→ Data excerpt
================================

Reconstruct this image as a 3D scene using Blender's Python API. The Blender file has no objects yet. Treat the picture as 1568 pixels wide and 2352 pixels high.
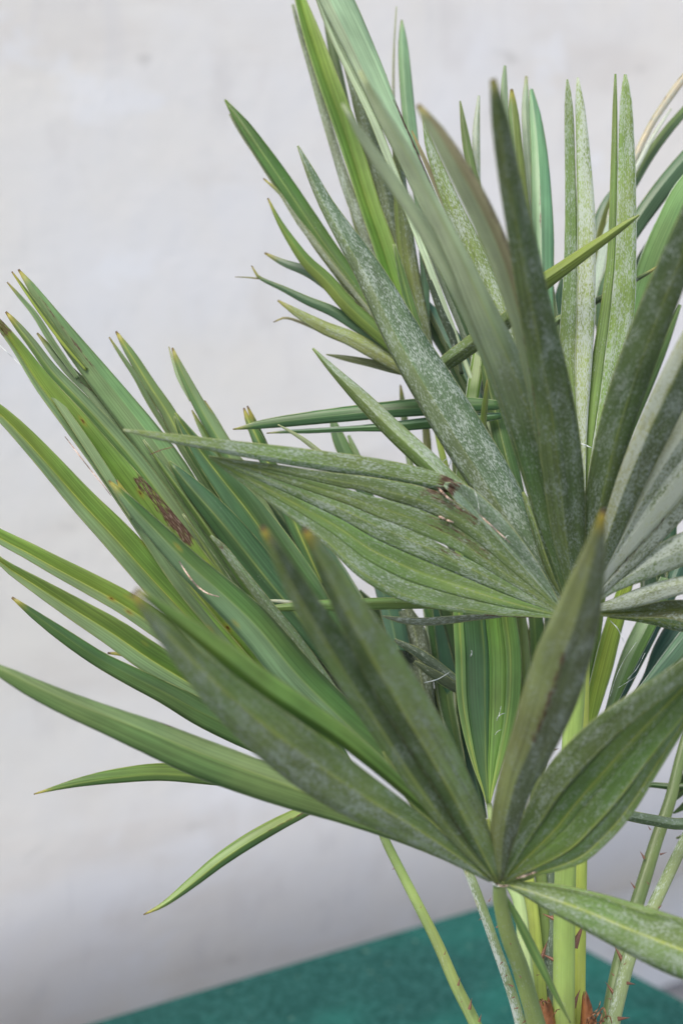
import bpy, math, random
from mathutils import Vector, Matrix
random.seed(7)
rad = math.radians
S = bpy.context.scene
COL = S.collection

# ------------------------------------------------------------ camera
PITCH = rad(12.0)
VFOV = rad(30.0)
cam_data = bpy.data.cameras.new("camera")
cam = bpy.data.objects.new("camera", cam_data)
COL.objects.link(cam)
S.camera = cam
cam.rotation_euler = (math.pi / 2 - PITCH, 0, 0)
cam.location = (0, 0, 1.90)
cam_data.sensor_fit = 'VERTICAL'
cam_data.sensor_height = 36.0
cam_data.sensor_width = 24.0
cam_data.lens = 18.0 / math.tan(VFOV / 2)
cam_data.clip_start = 0.05
cam_data.clip_end = 200
cam_data.dof.use_dof = True
cam_data.dof.focus_distance = 1.47
cam_data.dof.aperture_fstop = 4.5
S.render.resolution_x = 682
S.render.resolution_y = 1024

# ------------------------------------------------------------ world and sun
SUN_ELEV, SUN_AZ = rad(56), rad(208)
world = bpy.data.worlds.new("World")
S.world = world
world.use_nodes = True
wn = world.node_tree
for n in list(wn.nodes): wn.nodes.remove(n)
wo = wn.nodes.new('ShaderNodeOutputWorld')
wb = wn.nodes.new('ShaderNodeBackground')
ws = wn.nodes.new('ShaderNodeTexSky')
ws.sky_type = 'NISHITA'
ws.sun_disc = False
ws.sun_elevation = SUN_ELEV
ws.sun_rotation = SUN_AZ
ws.air_density = 1.0
ws.dust_density = 3.0
ws.ozone_density = 0.3
wb.inputs['Strength'].default_value = 0.12
wn.links.new(ws.outputs[0], wb.inputs[0])
wn.links.new(wb.outputs[0], wo.inputs[0])
sun_data = bpy.data.lights.new("sun", 'SUN')
sun_data.energy = 1.5
sun_data.angle = rad(26)
sun_data.color = (1.0, 0.94, 0.84)
sun = bpy.data.objects.new("sun", sun_data)
COL.objects.link(sun)
# direction towards the sun (same azimuth convention as the sky texture: 0 = +Y, clockwise)
sd = Vector((math.sin(SUN_AZ) * math.cos(SUN_ELEV), math.cos(SUN_AZ) * math.cos(SUN_ELEV), math.sin(SUN_ELEV)))
sun.rotation_euler = sd.to_track_quat('Z', 'Y').to_euler()
S.view_settings.view_transform = 'Standard'
S.view_settings.look = 'None'
S.view_settings.exposure = 0.95
S.view_settings.gamma = 1.0
S.view_settings.use_curve_mapping = False

# ------------------------------------------------------------ measuring helper: sight line + distance -> place in the world
CM = Matrix.Translation(cam.location) @ cam.rotation_euler.to_matrix().to_4x4()
K = math.tan(VFOV / 2) / 1176.0
def P(x, y, d):
    return CM @ Vector(((x - 784) * K * d, (1176 - y) * K * d, -d))
CAM = cam.location.copy()
def on_plane(x, y, z):
    r = P(x, y, 1.0) - CAM
    return CAM + r * ((z - CAM.z) / r.z)

def tag(o, label=None, cat=None, group=None, kind=None):
    if label: o['label'] = label
    if cat: o['category'] = cat
    if group: o['group'] = group
    if kind: o['kind'] = kind
    return o
def link(name, me, parent=None, mat=None):
    o = bpy.data.objects.new(name, me)
    COL.objects.link(o)
    if parent is not None:
        o.parent = parent
        o.matrix_parent_inverse = parent.matrix_basis.inverted() if parent.parent is None else (parent.parent.matrix_basis @ parent.matrix_basis).inverted()
    if mat is not None and me is not None and not me.materials: me.materials.append(mat)
    return o

# ------------------------------------------------------------ materials
class NT:
    def __init__(s, name):
        s.m = bpy.data.materials.new(name); s.m.use_nodes = True
        s.t = s.m.node_tree
        for n in list(s.t.nodes): s.t.nodes.remove(n)
        s.out = s.n('ShaderNodeOutputMaterial')
    def n(s, typ, **kw):
        nd = s.t.nodes.new(typ)
        for k, v in kw.items(): setattr(nd, k, v)
        return nd
    def l(s, a, b): s.t.links.new(a, b)
    def setin(s, sock, v):
        if isinstance(v, bpy.types.NodeSocket): s.l(v, sock)
        else: sock.default_value = v
    def math(s, op, a, b=None, c=None, clamp=False):
        nd = s.n('ShaderNodeMath', operation=op, use_clamp=clamp)
        s.setin(nd.inputs[0], a)
        if b is not None: s.setin(nd.inputs[1], b)
        if c is not None: s.setin(nd.inputs[2], c)
        return nd.outputs[0]
    def mix(s, f, a, b, mode='MIX'):
        nd = s.n('ShaderNodeMix', data_type='RGBA', blend_type=mode)
        s.setin(nd.inputs[0], f)
        s.setin(nd.inputs[6], a if isinstance(a, bpy.types.NodeSocket) else tuple(a) + ((1,) if len(a) == 3 else ()))
        s.setin(nd.inputs[7], b if isinstance(b, bpy.types.NodeSocket) else tuple(b) + ((1,) if len(b) == 3 else ()))
        return nd.outputs[2]
    def ramp(s, v, lo, hi, a=0.0, b=1.0):
        nd = s.n('ShaderNodeMapRange', interpolation_type='SMOOTHSTEP')
        s.setin(nd.inputs[0], v)
        nd.inputs[1].default_value = lo; nd.inputs[2].default_value = hi
        nd.inputs[3].default_value = a; nd.inputs[4].default_value = b
        return nd.outputs[0]
    def noise(s, vec, scale=(1, 1, 1), detail=2.0, rough=0.5, sc=1.0):
        mp = s.n('ShaderNodeMapping'); mp.inputs['Scale'].default_value = scale
        s.l(vec, mp.inputs[0])
        nz = s.n('ShaderNodeTexNoise'); nz.inputs['Scale'].default_value = sc
        nz.inputs['Detail'].default_value = detail; nz.inputs['Roughness'].default_value = rough
        s.l(mp.outputs[0], nz.inputs['Vector'])
        return nz.outputs[0]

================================

→ Objective
Reproduce the material above exactly, first line through the line that contains "S.render.resolution_y = 1024", minus the pictures.

→ Finished answer
Reconstruct this image as a 3D scene using Blender's Python API. The Blender file has no objects yet. Treat the picture as 1568 pixels wide and 2352 pixels high.
import bpy, math, random
from mathutils import Vector, Matrix
random.seed(7)
rad = math.radians
S = bpy.context.scene
COL = S.collection

# ------------------------------------------------------------ camera
PITCH = rad(12.0)
VFOV = rad(30.0)
cam_data = bpy.data.cameras.new("camera")
cam = bpy.data.objects.new("camera", cam_data)
COL.objects.link(cam)
S.camera = cam
cam.rotation_euler = (math.pi / 2 - PITCH, 0, 0)
cam.location = (0, 0, 1.90)
cam_data.sensor_fit = 'VERTICAL'
cam_data.sensor_height = 36.0
cam_data.sensor_width = 24.0
cam_data.lens = 18.0 / math.tan(VFOV / 2)
cam_data.clip_start = 0.05
cam_data.clip_end = 200
cam_data.dof.use_dof = True
cam_data.dof.focus_distance = 1.47
cam_data.dof.aperture_fstop = 4.5
S.render.resolution_x = 682
S.render.resolution_y = 1024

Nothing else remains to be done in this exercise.